How to Configure a Proxy Server in Firefox

If you want to send your web browser traffic—and only your browser traffic—through a proxy, Mozilla Firefox is a great option. It uses your system-wide proxy settings by default, but you can configure separate proxy settings for Firefox only.

RELATED: What’s the Difference Between a VPN and a Proxy?

Generally, you’ll use a proxy if your school or work provides it to you. You could also use a proxy to hide your IP address or access geoblocked websites that aren’t available in your country, but we recommend a VPN for that instead. If you need to set up a proxy for school or work, get the necessary credentials from them and read on.

Firefox is unique here because Chrome, Edge, and Internet Explorer don’t allow you to set a custom proxy server. They only use your system-wide proxy settings. With Firefox, you can route only some web traffic through the proxy without using it for every application on your system.

To access proxy settings in Mozilla Firefox, click on Firefox’s menu and go to Options.

Click the “Advanced” icon at the left side of the Preferences window, click the “Network” tab at the top of the window, and then click the “Settings” button under Connection.

You can select four different proxy options here. By default, Firefox is set to “Use system proxy settings”.

  • No proxy: Firefox won’t use a proxy server, even if one is configured in your system-wide proxy settings.
  • Auto-detect proxy settings for this network: Firefox will use the Web Proxy Auto-Discovery Protocol, also known as WPAD, to detect the appropriate proxy for your network. This feature is sometimes used only on business and educational networks to automatically provide the necessary proxy settings to all PCs on a network.
  • Use system proxy settings: Firefox follows whatever proxy settings you have configured in your system settings. If you don’t have a system-wide proxy configured, Firefox won’t use a proxy.
  • Manual proxy configuration: Firefox allows you to manually set custom proxy settings that will only be used for Firefox itself.

If you select “Manual proxy configuration”, you’ll need to enter your proxy server settings in the boxes here. Your proxy service provider—or employer, if it’s provided by your employer—will be able to provide the settings you need.

Enter the address of the proxy server you want to use for normal, unencrypted HTTP browsing connections in the “HTTP Proxy” box.
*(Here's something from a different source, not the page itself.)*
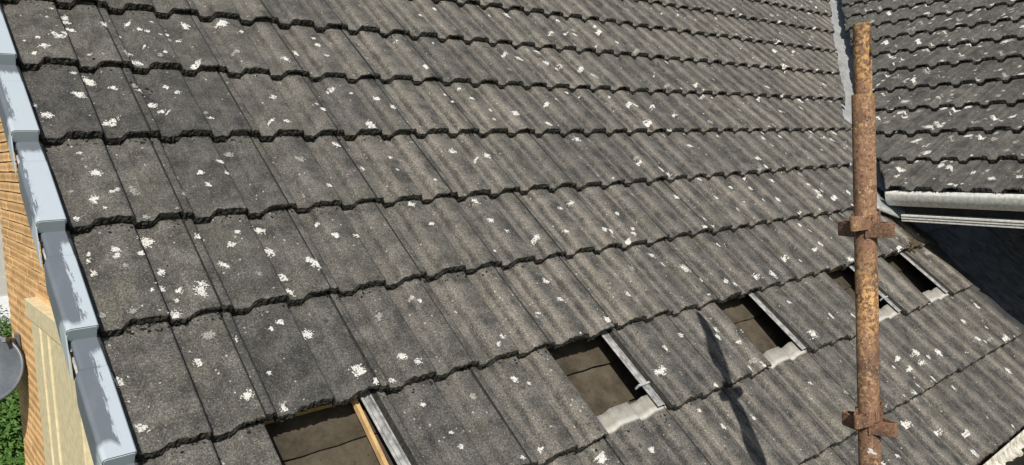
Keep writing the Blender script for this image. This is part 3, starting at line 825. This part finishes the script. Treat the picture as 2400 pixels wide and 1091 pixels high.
# ------------------------------------------------------------------ scaffold standard
pT = CAM + ray(2020, 55)*1.655; pB = CAM + ray(2038.5, 1091)*1.760
ad = (pT-pB).normalized()
def pz(py): return pB + (pT-pB)*((1091-py)/(1091-55))
base = pB - ad*(pB.z/ad.z)
pole = empty('scaffold_standard', base, 'rusty steel scaffold pole with welded wedge brackets standing in front of the roof', 'scaffold pole')
Rz = Vector((0, 0, 1)).rotation_difference(ad).to_matrix().to_4x4()
PM = Matrix.Translation(base) @ Rz; L = (pT-base).length
def hgt(py): return (pz(py)-base).length
zo = hgt(700)                                  # material origin
PL = Matrix.Translation(pole.matrix_world.translation*0) @ Rz
def pobj(name, mb, smooth=False, parent=None):
    # parts keep the mesh origin at the middle of the pole so the rust pattern follows the object
    for i, v in enumerate(mb.v): mb.v[i] = Vector((v[0], v[1], v[2]-zo))
    o = mb.build(name, M_RUST, parent or pole, smooth)
    o.matrix_local = Rz @ Matrix.Translation((0, 0, zo)); return o
def ringed(mb, prof_, n=48, noise=.0):
    P = [[Vector((r*math.cos(6.28318*i/n), r*math.sin(6.28318*i/n), z)) for i in range(n)] for r, z in prof_]
    mb.grid(P, True)
b = MB(); h1 = hgt(213)
ringed(b, [(.0242, 0), (.0242, 1), (.0242, h1-.001), (.0236, h1), (.0195, h1), (.0195, h1-.08)]); pobj('tube', b, False)
tube = bpy.data.objects['tube']; tube.data.polygons.foreach_set('use_smooth', [len(p.vertices) == 4 for p in tube.data.polygons])
b = MB(); h2 = hgt(56)
ringed(b, [(.0190, h1-.06), (.0190, h2-.004), (.0185, h2-.0012), (.0174, h2), (.0150, h2), (.0150, h2-.12)])
spig = pobj('spigot', b, True)
# bolt hole drilled through the spigot
cb = MB(); cb.tube((-.05, 0, hgt(132)), (.05, 0, hgt(132)), .0062, n=20)
cz = Vector((0, 0, hgt(132)))
toc = (CAM - pz(132)); toc = Rz.to_3x3().inverted() @ toc; azc = math.atan2(toc.y, toc.x)
hz = azc + math.radians(66)                    # hole faces to the right of the viewer
cb2 = MB(); dr = Vector((math.cos(hz), math.sin(hz), 0)); cb2.tube(cz+dr*.008, cz+dr*.04, .0068, n=20)
for i, v in enumerate(cb2.v): cb2.v[i] = Vector((v[0], v[1], v[2]-zo))
cut = cb2.build('hole_cutter', M_DECK, None); cut.matrix_world = Matrix.Translation(base) @ Rz @ Matrix.Translation((0, 0, zo))
bpy.context.view_layer.update()
bo = spig.modifiers.new('hole', 'BOOLEAN'); bo.object = cut; bo.operation = 'DIFFERENCE'; bo.solver = 'EXACT'
dg = bpy.context.evaluated_depsgraph_get(); nm_ = bpy.data.meshes.new_from_object(spig.evaluated_get(dg)); spig.modifiers.clear(); spig.data = nm_
bpy.data.objects.remove(cut)
# V pressings: strips bent to a rounded point, open at top and bottom
right_l = Rz.to_3x3().inverted() @ RX; ra = math.atan2(right_l.y, right_l.x)
for (zf, zr) in (((488+518)/2, 522), (966, 988)):
    for kk, (off, py) in enumerate(((-27, zr), (63, zf), (153, zr), (243, zf))):
        a = ra + math.radians(off - 24); d = Vector((math.cos(a), math.sin(a), 0)); t = Vector((-d.y, d.x, 0)); hh = hgt(py)
        path = [d*.006 + t*.0235, d*.018 + t*.0200, d*.054 + t*.0085, d*.0605 + t*.0060, d*.0640 + t*.0022, d*.0640 - t*.0022, d*.0605 - t*.0060, d*.054 - t*.0085, d*.018 - t*.0200, d*.006 - t*.0235]
        b = MB(); th_ = .0038; P = []
        cen = d*.03
        inner = []
        for i, p in enumerate(path):
            q0 = path[max(0, i-1)]; q1 = path[min(len(path)-1, i+1)]; tg = (q1-q0).normalized(); nn = Vector((-tg.y, tg.x, 0))
            if nn.dot(cen-p) < 0: nn = -nn
            inner.append(p + nn*th_)
        H = .0166
        for p, q in zip(path, inner):
            z1, z2 = Vector((0, 0, hh+H)), Vector((0, 0, hh-H)); P.append([p+z1, p+z2, q+z2, q+z1])
        b.grid(P, True); b.poly([v.copy() for v in P[0]]); b.poly([v.copy() for v in P[-1]][::-1])
        o = pobj('wedge_bracket', b); bevel(o, .0008, 1)
        # weld beads where the strip meets the tube
        for sgn in (1, -1):
            wb = MB(); P = []
            for q in range(9):
                z = hh - H + 2*H*q/8; c = d*.0118 + t*sgn*.0228; rr_ = .0032*random.uniform(.8, 1.25)
                P.append([c + Vector((rr_*math.cos(u*1.0472), rr_*math.sin(u*1.0472), z)) for u in range(6)])
            wb.grid(P, True)
            pobj('weld', wb, True)
def splash(px, py, w_, h_, name):
    """dried white droppings on the tube, a thin crust following its surface"""
    b = MB(); r0 = np.random.RandomState(int(px)); c = CAM + ray(px, py)*1.70
    Pi = (Matrix.Translation(base) @ Rz).inverted()
    d = Pi @ c; dc = Pi @ CAM; 
    ac = math.atan2(dc.y, dc.x); dx = (px - 2038.5 + (1091-py)*.0179)*1.7/FPX
    a0 = ac + math.asin(max(-.9, min(.9, dx/.0246))); 
    ring = []; n = 26
    cen = Vector((.0250*math.cos(a0), .0250*math.sin(a0), hgt(py)))
    for i in range(n):
        u = 6.283*i/n; k_ = 1+.35*math.sin(u*3+1)+.22*math.sin(u*5+2)+r0.normal(0, .06)
        aa = a0 + (w_*k_*math.cos(u+.0))/.0248; zz = hgt(py) - h_*k_*math.sin(u) - w_*k_*math.cos(u)*.5
        ring.append((aa, zz, k_))
    rows = []
    for f in (.0, .35, .7, 1.):
        rows.append([Vector(((.0248-.0004*f+.0007)*math.cos(a0+(A-a0)*f), (.0248-.0004*f+.0007)*math.sin(a0+(A-a0)*f), hgt(py)+(Z-hgt(py))*f)) for A, Z, _ in ring])
    b.grid(rows, True)
    for i, v in enumerate(b.v): b.v[i] = Vector((v[0], v[1], v[2]-zo))
    o = b.build(name, M_LICH, pole); o.matrix_local = Rz @ Matrix.Translation((0, 0, zo)); return o
splash(2042, 1047, .0085, .0055, 'bird_dropping')

# ------------------------------------------------------------------ satellite dish on the gable
dc = CAM + ray(-32, 866)*5.75
dish = empty('satellite_dish', dc, 'dark grey oval satellite dish bracketed to the buff brick gable wall', 'satellite dish')
dn_ = Vector((-.50, -.80, .30)).normalized()
QD = Vector((0, 0, 1)).rotation_difference(dn_).to_matrix().to_4x4()
b = MB(); P = []
for r in np.linspace(0.02, 1, 10):
    P.append([Vector((.262*r*math.cos(u), .262*r*math.sin(u), .06*(r*r-1))) for u in np.linspace(0, 2*math.pi, 49)[:-1]])
b.grid(P, True); b.poly([v.copy() for v in P[0]][::-1])
o = b.build('reflector', M_DISH, dish, True); o.matrix_local = QD
md = o.modifiers.new('thickness', 'SOLIDIFY'); md.thickness = .004
b = MB(); P = []
for u in np.linspace(0, 2*math.pi, 49)[:-1]:
    c = Vector((.264*math.cos(u), .264*math.sin(u), 0)); e = c.normalized()
    P.append([c + e*.006*math.cos(v) + Vector((0, 0, .006*math.sin(v))) for v in np.linspace(0, 2*math.pi, 7)[:-1]])
P.append(P[0]); b.grid(P, True); o = b.build('rim', M_DISHRIM, dish, True); o.matrix_local = QD
arm0 = CAM + ray(8, 797)*5.72 - dc; 
mount = Vector((WXF-.005, (CAM + ray(38, 800)*5.95).y, (CAM + ray(38, 800)*5.95).z)) - dc
b = MB()
def bar(a, c, w1, w2):
    a = Vector(a); c = Vector(c); d = (c-a).normalized(); e = d.cross(Vector((0, 0, 1))).normalized(); f = e.cross(d)
    k = len(b.v); b.v += [a+e*w1+f*w2, a-e*w1+f*w2, a-e*w1-f*w2, a+e*w1-f*w2, c+e*w1+f*w2, c-e*w1+f*w2, c-e*w1-f*w2, c+e*w1-f*w2]
    for q in ((0, 1, 2, 3), (7, 6, 5, 4), (0, 4, 5, 1), (1, 5, 6, 2), (2, 6, 7, 3), (3, 7, 4, 0)): b.f.append([k+z for z in q])
bar(arm0, mount + Vector((-.03, 0, 0)), .016, .02); o = b.build('arm', M_DISH, dish); bevel(o, .003)
b = MB(); b.box((mount.x-.03, mount.y-.04, mount.z-.07), (mount.x, mount.y+.04, mount.z+.06)); o = b.build('wall_plate', M_DISH, dish); bevel(o, .004)
b = MB(); b.tube((mount.x-.018, mount.y-.01, mount.z-.06), (mount.x-.012, mount.y-.02, mount.z-.22), .006, n=8); b.build('cable', M_WHITE, dish)
b = MB(); b.tube(dn_*-.05, Vector((mount.x-.02, mount.y, mount.z)), .014, n=10); b.build('back_strut', M_DISH, dish)
# pipe at the far corner of the gable
b = MB(); b.tube((WXF+.03, 5.83, 0.1), (WXF+.03, 5.83, OZ-.6), .018, n=10); b.build('downpipe', M_RENDER, house, True)

# ------------------------------------------------------------------ garden, far things
b = MB(); b.box((-300, -300, -.3), (300, 300, 0)); g_ = b.build('ground', M_GRASS); g_['kind'] = 'structure'
def shrub(loc, rad, nleaf, seed, label):
    r0 = np.random.RandomState(seed); root = empty('garden_shrub', loc, label, 'shrub')
    root['group'] = 'shrubs behind the house'
    b = MB()
    for k in range(9):
        a = r0.uniform(0, 6.28); q = Vector((math.cos(a), math.sin(a), 0))
        b.tube((0, 0, -.05), tuple(q*rad[0]*.5 + Vector((0, 0, rad[2]*r0.uniform(.8, 1.5)))), .03, .008, n=6)
    b.build('stem', M_FENCE, root)
    V = []; F = []
    for k in range(nleaf):
        u = r0.normal(0, 1, 3); u /= np.linalg.norm(u); rr_ = r0.uniform(.55, 1.02)*(1+.18*math.sin(u[0]*7+seed)+.15*math.sin(u[1]*9)+.1*math.sin(u[2]*13))
        c = Vector((u[0]*rad[0]*rr_, u[1]*rad[1]*rr_, rad[2]*(1+u[2]*rr_)))
        if c.z < .05: continue
        nrm = (Vector(u)+Vector(r0.normal(0, .5, 3))+Vector((0, 0, .5))).normalized(); e = nrm.orthogonal().normalized(); e = Matrix.Rotation(r0.uniform(0, 6.28), 3, nrm) @ e; f = nrm.cross(e)
        l = r0.uniform(.035, .07); w_ = l*.42; k0 = len(V)
        V += [c-e*l, c+f*w_-nrm*.006, c+e*l, c-f*w_-nrm*.006]; F.append((k0, k0+1, k0+2, k0+3))
    o = mesh_obj('foliage', V, F, M_LEAF, root); o['kind'] = 'stuff'
shrub((.75, 13.6, 0), (1.7, 1.6, .95), 26000, 1, 'leafy green shrub nearest the house corner below the satellite dish')
shrub((-.9, 17.5, 0), (2.0, 1.8, 1.15), 22000, 2, 'leafy green shrub in the garden farther left of the dish')
shrub((1.5, 18.5, 0), (2.0, 2.0, 1.15), 20000, 3, 'leafy green shrub at the back of the garden')
fn = empty('fence_panel', (1.25, 11.2, 0), 'weathered brown timber fence beside the gable wall', 'fence')
for k in range(7):
    b = MB(); b.box((-.06, 0, 0), (.06, .02, 1.15), None, .004); o = b.build('fence_board', M_FENCE, fn); o.location = (-.30+k*.13, 0, 0)
b = MB(); b.box((-.38, .021, .9), (.6, .06, .97)); b.build('rail', M_FENCE, fn)
nb_ = empty('neighbouring_house', (-4, 26, 0), 'pale rendered neighbouring house with a low white door beyond the brick gable', 'house')
def nbox(name, a, c, mat, par=nb_):
    b = MB(); b.box(a, c); return b.build(name, mat, par)
nbox('wall', (-6, 0, 0), (9.5, 7, 7.6), M_RENDER)
wf = nbox('garage_door', (5.2, -.06, 0), (8.6, -.002, 1.55), M_WHITE)
nbox('handle', (6.8, -.09, .8), (7.0, -.062, .84), M_CLIP, wf); 
b = MB(); k = 0
b.v = [Vector(v) for v in ((-6.3, -.3, 7.601), (9.8, -.3, 7.601), (9.8, 7.3, 7.601), (-6.3, 7.3, 7.601), (-6.3, 3.5, 10.4), (9.8, 3.5, 10.4))]
b.f = [[0, 3, 2, 1], [0, 1, 5, 4], [2, 3, 4, 5], [1, 2, 5], [3, 0, 4]]; b.build('roof', M_SLATE, nb_)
You’ll also need to enter the port the proxy server uses in the “Port” box.

You’ll usually want to click the “Use the proxy server for all protocols” option. Firefox will also use your HTTP proxy server for SSL-encrypted HTTPS connections and File Transfer Protocol (FTP) connections.

Uncheck this box if you want to enter separate proxy servers for HTTP, HTTPS, and FTP connections. This isn’t common.

If you’re configuring a SOCKS proxy, leave the HTTP Proxy, SSL Proxy, and FTP Proxy boxes empty. Enter the address of the SOCKS proxy into the “SOCKS Host” and its port into the “Port” box.

RELATED: How to Use SSH Tunneling to Access Restricted Servers and Browse Securely

When you’re hosting a SOCKS proxy on your local PC, you’ll need to enter 127.0.0.1 and the port the SOCKS proxy is listening on. For example, you’ll need to do this if you create an SSH tunnel using dynamic port forwarding and want to send your browsing traffic through it. Firefox will send your browsing activity through the proxy server running on your local computer.

By default, Firefox uses SOCKS v5 for the connection. Select SOCKS v4 if your SOCKS proxy uses the older standard instead. If you’re not sure, leave the option set to SOCKS v5.

Firefox also allows you to provide a list of addresses that it will bypass the proxy for. Enter these in the “No Proxy for” box. By default, the list here includes localhost and 127.0.0.1 . These addresses both point to your local PC itself. When you attempt to access a web server running on your PC, Firefox will access it directly rather than attempting to access the addresses through the proxy.

You can add other domain names and IP addresses to this list. Just separate each address in the list with a comma followed by a space. For example, if you want Firefox to access howtogeek.com directly instead of accessing howtogeek.com through the proxy, you’d add howtogeek.com to the end of the list like so:

localhost, 127.0.0.1, howtogeek.com

If Firefox can’t access the proxy sever you configure—for example, if the proxy server is down, if your Internet connection is down, or if you entered the details incorrectly—you’ll see an “Unable to find the proxy server” error message when you attempt to access a website.

You’ll need to go back into Firefox’s proxy server settings and either disable the proxy or fix your proxy settings to browse the web.